Scientists actually know very little about how decisions such as which hand to use for a task are made in the brain, says Scott Frey, a cognitive neuroscientist at the University of Oregon in Eugene. While he may quibble with some of the details of the new study, “It helps to address a pretty blatant gap in the literature and it does it in an elegant way,” he says. “I think it’s one we’re going to be citing for a long time.”
Oliveira and his collaborators studied right-handed people, as most such studies do. The volunteers placed their hands on a table containing a motion-tracking system. When a target was illuminated, the participants were supposed to reach as quickly as possible to hit the target. At first the volunteers were instructed to use only the right hand or left hand for the task. Then the participants were given a choice of which hand to use. Having to decide slowed the volunteers’ reaction times by about 30 milliseconds, especially when the target was about equidistant from both hands. The participants reached for an equidistant target more often with their right hands.

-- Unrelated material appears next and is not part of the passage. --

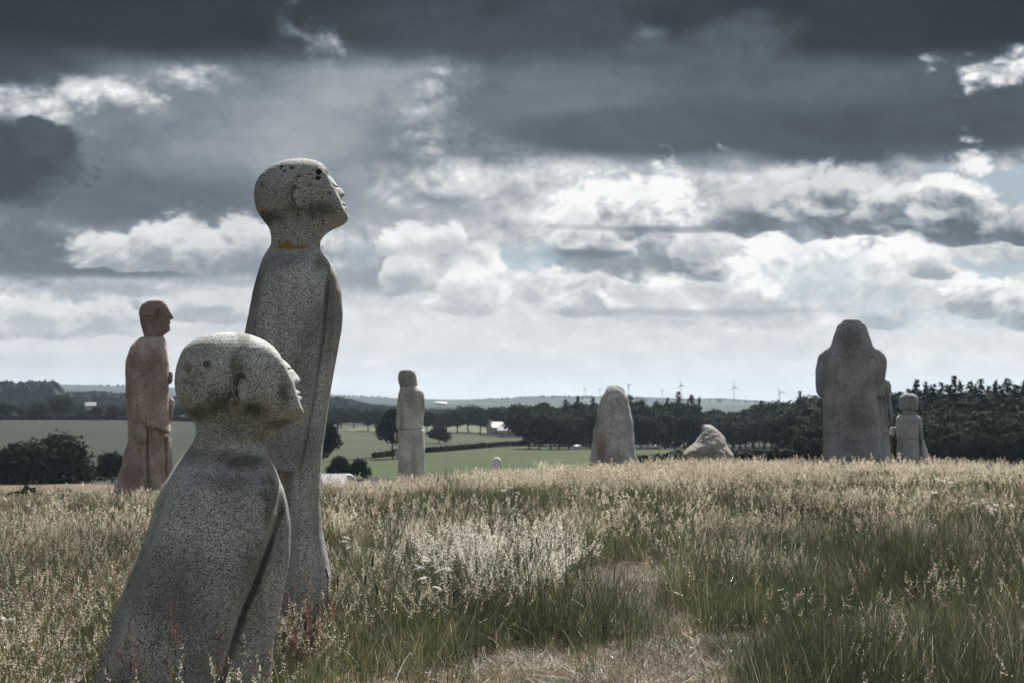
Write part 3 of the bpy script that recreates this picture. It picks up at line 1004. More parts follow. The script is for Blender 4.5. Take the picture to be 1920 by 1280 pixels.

In a separate experiment, participants performed the same task, but this time researchers used magnetic pulses to momentarily alter electrical activity in some parts of the brain.
When the researchers briefly disrupted activity in the posterior parietal cortex on the left side of the brain while participants were deciding which hand to use, the volunteers reached for the target with their left hands about 13.5 percent more often. Stimulating other parts of the brain, including the right posterior parietal cortex, did not produce a switch in hand preference. The result suggests that the left side of the brain is specialized for planning movements.
Researchers suspect that the left posterior parietal cortex will also decide hand choice in left-handers, but won’t know for certain until tests are repeated on a group of them.